[Stored records]
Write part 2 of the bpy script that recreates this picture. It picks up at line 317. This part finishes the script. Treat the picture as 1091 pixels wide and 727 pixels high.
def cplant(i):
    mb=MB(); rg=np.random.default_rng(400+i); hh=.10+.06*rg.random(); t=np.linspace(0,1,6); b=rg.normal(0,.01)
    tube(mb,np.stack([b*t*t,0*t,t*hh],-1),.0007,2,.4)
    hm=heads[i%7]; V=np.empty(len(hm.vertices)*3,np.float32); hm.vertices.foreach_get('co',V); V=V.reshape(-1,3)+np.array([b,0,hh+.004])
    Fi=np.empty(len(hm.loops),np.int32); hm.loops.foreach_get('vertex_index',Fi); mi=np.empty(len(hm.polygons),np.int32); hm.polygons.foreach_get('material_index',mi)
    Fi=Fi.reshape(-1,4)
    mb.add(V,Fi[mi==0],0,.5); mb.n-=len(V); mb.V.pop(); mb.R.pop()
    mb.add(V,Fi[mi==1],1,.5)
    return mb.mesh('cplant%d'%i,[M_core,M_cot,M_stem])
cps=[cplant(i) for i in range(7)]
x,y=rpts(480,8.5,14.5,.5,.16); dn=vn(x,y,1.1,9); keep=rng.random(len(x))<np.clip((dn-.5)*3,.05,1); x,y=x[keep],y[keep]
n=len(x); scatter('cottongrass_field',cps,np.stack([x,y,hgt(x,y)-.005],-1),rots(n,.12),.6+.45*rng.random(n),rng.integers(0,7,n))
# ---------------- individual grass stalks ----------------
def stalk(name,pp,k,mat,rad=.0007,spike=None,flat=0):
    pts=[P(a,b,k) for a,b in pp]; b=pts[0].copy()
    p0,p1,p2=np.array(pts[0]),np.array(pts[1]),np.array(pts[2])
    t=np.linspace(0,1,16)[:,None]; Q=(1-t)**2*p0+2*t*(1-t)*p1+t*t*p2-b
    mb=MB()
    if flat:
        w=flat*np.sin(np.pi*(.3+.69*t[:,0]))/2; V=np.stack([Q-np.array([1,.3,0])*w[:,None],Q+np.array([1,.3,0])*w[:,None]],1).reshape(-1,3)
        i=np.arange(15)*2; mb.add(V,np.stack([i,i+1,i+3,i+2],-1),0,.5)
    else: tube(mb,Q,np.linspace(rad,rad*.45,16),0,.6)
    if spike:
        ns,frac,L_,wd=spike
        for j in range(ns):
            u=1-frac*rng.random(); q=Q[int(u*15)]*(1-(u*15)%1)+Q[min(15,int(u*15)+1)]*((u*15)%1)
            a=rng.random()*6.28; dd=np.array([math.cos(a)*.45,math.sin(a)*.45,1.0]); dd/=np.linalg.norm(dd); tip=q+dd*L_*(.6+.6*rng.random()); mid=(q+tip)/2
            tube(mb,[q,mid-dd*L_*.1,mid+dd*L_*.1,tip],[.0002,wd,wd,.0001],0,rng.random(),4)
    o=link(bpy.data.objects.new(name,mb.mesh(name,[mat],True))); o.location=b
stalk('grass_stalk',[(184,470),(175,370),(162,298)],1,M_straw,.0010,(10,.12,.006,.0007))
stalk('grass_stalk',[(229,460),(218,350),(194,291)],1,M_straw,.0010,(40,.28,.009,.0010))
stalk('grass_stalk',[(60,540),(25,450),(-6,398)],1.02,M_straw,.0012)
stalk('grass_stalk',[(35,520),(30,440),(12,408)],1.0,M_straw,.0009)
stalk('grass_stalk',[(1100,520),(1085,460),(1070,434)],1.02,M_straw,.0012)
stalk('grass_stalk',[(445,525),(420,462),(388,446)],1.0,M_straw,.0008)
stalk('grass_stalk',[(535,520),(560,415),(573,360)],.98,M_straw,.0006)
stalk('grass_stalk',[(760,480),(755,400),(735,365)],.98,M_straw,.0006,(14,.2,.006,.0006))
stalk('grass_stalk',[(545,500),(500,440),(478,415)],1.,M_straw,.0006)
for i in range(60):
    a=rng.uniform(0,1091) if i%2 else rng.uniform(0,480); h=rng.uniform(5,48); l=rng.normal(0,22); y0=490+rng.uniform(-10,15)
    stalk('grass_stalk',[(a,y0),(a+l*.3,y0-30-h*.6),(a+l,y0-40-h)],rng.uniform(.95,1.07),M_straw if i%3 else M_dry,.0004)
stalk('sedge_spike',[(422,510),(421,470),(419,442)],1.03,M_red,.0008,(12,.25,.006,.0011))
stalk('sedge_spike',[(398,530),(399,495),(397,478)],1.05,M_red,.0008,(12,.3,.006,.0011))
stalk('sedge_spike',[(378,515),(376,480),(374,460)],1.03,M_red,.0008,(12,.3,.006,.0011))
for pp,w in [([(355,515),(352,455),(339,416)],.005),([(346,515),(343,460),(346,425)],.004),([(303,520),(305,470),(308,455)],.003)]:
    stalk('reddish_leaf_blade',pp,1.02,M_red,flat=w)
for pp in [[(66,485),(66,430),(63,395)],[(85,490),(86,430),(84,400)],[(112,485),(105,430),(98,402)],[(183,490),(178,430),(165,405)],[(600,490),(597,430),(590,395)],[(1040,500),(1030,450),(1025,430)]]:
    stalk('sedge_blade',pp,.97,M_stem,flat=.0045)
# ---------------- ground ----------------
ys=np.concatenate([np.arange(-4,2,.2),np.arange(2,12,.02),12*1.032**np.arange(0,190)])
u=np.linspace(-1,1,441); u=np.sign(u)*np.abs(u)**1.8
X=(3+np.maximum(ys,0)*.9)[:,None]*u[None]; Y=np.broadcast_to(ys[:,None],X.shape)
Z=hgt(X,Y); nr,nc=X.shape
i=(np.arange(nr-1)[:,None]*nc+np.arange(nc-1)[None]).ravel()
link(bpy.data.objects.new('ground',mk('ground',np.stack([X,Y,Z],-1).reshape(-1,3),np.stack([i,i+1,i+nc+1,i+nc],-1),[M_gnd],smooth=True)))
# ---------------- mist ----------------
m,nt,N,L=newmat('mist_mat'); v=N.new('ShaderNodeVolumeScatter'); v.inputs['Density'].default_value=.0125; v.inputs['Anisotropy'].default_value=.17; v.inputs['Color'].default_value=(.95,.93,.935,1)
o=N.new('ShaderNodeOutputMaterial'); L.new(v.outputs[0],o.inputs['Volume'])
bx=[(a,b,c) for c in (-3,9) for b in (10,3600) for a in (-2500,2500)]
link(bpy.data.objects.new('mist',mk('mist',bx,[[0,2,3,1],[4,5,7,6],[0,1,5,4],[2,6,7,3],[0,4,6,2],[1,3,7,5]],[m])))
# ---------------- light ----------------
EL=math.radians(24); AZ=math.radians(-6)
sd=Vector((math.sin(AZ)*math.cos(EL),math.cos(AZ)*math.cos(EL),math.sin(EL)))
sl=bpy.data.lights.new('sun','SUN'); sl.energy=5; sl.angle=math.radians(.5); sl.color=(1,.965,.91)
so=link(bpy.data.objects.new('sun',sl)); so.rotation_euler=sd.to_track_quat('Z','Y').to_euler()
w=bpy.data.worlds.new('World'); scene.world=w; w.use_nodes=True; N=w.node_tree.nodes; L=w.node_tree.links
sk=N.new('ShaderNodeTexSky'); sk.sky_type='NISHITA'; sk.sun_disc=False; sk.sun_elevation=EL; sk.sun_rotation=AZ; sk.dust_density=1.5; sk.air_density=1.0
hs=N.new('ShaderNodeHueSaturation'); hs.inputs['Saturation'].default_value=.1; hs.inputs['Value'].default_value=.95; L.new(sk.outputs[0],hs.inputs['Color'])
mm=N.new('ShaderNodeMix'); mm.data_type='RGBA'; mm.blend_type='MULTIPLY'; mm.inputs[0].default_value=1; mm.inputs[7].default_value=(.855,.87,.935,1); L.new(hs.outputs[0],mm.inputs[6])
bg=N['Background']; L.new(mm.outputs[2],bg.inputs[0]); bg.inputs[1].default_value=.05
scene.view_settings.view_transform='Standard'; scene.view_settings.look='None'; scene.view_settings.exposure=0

--

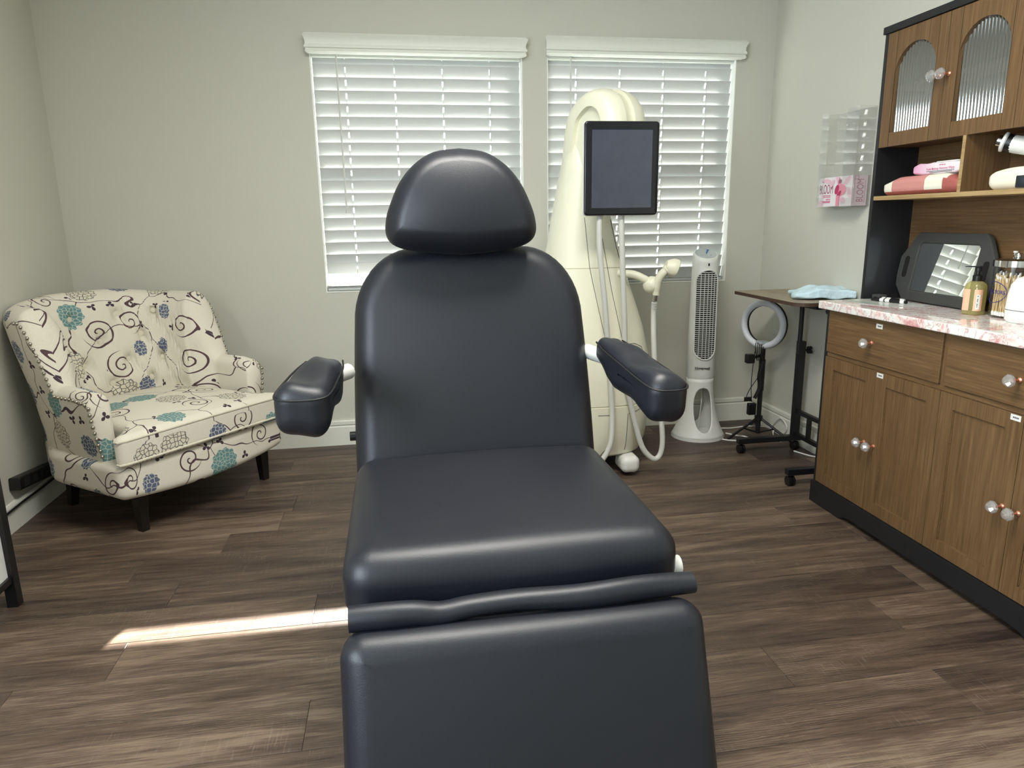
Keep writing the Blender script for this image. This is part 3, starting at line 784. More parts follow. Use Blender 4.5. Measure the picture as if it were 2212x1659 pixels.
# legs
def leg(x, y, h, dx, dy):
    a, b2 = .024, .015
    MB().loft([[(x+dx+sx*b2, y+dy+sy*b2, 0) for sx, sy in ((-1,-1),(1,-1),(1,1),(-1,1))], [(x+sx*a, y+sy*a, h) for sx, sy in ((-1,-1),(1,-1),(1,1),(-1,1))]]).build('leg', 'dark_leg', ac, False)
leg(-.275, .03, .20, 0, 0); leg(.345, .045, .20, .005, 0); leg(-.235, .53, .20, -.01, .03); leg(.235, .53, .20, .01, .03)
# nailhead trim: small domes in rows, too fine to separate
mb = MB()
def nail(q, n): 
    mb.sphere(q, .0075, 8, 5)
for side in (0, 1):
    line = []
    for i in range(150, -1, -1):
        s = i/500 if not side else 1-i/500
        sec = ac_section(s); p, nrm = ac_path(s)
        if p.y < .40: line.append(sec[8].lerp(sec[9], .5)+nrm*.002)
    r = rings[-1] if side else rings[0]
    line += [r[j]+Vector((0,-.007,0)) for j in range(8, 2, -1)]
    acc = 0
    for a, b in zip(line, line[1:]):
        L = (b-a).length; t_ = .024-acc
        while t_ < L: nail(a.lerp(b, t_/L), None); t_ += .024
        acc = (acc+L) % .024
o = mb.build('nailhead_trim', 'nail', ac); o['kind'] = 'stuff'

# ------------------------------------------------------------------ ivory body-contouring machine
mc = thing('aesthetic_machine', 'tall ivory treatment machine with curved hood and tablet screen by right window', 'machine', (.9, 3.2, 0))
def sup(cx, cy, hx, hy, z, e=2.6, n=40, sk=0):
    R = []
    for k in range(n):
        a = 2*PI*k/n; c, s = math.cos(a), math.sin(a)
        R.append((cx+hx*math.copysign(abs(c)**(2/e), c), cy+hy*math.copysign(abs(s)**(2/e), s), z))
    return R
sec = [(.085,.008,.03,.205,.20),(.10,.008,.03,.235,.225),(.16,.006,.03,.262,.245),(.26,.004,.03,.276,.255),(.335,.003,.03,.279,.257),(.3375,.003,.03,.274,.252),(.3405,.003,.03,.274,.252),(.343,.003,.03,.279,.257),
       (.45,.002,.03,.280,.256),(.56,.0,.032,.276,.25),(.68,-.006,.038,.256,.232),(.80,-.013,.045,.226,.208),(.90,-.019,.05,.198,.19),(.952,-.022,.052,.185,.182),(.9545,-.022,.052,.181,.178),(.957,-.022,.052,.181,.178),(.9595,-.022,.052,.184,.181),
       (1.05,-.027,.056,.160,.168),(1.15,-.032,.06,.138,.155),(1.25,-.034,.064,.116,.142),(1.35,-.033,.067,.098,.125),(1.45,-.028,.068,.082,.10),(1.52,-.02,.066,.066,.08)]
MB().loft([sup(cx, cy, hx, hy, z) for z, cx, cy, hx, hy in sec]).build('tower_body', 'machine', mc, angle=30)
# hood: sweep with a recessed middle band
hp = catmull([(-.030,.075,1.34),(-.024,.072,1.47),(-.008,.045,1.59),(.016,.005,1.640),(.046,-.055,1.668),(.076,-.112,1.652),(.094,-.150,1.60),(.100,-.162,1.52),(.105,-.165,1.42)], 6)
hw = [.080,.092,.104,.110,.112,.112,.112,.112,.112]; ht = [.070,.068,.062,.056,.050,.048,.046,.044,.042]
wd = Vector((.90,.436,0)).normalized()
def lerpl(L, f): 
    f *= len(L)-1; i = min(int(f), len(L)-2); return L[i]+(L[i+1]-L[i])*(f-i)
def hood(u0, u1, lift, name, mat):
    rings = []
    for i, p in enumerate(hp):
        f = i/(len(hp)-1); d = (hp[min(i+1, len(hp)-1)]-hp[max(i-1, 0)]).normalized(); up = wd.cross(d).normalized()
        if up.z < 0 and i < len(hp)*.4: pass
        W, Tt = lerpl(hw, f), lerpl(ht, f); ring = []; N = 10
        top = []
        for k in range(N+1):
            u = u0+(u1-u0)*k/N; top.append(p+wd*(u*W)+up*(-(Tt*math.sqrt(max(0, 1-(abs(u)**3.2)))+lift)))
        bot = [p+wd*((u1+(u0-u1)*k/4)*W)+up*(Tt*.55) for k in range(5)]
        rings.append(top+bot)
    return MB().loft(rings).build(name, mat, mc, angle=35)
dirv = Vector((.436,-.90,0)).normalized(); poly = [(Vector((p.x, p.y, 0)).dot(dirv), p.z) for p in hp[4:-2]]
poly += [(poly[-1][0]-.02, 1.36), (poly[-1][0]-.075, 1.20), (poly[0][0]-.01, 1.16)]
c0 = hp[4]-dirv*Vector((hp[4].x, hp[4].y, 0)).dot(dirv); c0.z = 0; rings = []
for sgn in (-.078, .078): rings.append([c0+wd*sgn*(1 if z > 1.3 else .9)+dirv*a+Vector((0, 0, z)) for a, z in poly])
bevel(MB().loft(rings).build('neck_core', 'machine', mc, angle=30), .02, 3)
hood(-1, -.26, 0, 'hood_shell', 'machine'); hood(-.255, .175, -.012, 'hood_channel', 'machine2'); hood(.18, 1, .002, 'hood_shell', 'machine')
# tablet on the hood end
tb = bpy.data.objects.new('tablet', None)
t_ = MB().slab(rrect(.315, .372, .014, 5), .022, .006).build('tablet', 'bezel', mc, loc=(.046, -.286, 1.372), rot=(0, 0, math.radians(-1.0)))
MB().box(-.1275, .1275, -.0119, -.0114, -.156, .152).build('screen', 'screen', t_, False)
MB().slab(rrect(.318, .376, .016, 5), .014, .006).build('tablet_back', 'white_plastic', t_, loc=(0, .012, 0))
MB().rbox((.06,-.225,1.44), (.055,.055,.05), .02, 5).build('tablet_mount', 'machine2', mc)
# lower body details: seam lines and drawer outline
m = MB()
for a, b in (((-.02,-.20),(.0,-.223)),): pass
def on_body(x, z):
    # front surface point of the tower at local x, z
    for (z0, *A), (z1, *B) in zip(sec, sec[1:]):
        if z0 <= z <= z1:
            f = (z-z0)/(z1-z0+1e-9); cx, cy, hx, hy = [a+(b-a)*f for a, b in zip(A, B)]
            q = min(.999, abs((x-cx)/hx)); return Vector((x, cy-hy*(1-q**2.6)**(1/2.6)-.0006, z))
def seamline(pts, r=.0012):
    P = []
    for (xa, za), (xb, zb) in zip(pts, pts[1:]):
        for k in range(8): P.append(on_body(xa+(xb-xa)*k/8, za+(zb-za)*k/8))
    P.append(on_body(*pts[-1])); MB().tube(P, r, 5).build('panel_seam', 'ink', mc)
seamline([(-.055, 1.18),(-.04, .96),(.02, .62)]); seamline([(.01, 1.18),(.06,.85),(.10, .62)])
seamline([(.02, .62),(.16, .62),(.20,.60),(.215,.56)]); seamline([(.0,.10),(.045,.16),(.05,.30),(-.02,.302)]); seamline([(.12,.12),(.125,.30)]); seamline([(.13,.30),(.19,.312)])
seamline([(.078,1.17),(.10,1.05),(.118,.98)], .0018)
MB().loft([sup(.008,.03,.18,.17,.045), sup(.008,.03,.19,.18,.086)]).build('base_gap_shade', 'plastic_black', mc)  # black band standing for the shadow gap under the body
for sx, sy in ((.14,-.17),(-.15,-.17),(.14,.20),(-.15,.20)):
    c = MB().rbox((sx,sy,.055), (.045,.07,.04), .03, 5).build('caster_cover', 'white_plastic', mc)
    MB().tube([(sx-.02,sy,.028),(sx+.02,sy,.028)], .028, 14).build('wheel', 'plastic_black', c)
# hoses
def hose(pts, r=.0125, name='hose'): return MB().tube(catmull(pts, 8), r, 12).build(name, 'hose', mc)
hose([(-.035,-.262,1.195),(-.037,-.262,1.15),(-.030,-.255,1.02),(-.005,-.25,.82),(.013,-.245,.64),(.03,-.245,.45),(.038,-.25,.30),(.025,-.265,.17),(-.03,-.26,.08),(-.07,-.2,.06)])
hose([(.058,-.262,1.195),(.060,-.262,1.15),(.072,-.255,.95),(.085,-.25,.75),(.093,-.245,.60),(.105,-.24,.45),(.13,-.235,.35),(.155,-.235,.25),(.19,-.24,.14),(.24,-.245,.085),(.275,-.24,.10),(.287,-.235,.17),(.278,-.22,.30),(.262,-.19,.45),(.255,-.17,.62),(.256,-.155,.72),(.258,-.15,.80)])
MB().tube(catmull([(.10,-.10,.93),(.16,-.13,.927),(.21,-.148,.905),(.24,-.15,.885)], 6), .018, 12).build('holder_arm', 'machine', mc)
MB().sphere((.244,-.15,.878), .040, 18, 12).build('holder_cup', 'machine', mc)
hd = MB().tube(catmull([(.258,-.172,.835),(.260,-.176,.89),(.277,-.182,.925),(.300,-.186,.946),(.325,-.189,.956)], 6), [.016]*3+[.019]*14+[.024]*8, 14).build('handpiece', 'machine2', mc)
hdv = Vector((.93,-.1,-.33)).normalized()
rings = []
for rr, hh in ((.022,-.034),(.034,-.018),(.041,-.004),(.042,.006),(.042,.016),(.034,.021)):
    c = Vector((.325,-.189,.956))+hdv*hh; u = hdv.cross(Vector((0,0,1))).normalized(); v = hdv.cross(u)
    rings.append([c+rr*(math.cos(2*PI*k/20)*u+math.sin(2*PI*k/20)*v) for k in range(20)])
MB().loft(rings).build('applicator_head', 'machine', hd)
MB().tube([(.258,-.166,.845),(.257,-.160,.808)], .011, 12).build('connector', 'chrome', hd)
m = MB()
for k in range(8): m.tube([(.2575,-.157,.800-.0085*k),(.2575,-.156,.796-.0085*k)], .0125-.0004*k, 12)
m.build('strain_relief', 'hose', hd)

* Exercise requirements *
Go through the material line by line. Show each line that contains the string "True".

* Correct result *
    o=link(bpy.data.objects.new(name,mb.mesh(name,[mat],True))); o.location=b
link(bpy.data.objects.new('ground',mk('ground',np.stack([X,Y,Z],-1).reshape(-1,3),np.stack([i,i+1,i+nc+1,i+nc],-1),[M_gnd],smooth=True)))
w=bpy.data.worlds.new('World'); scene.world=w; w.use_nodes=True; N=w.node_tree.nodes; L=w.node_tree.links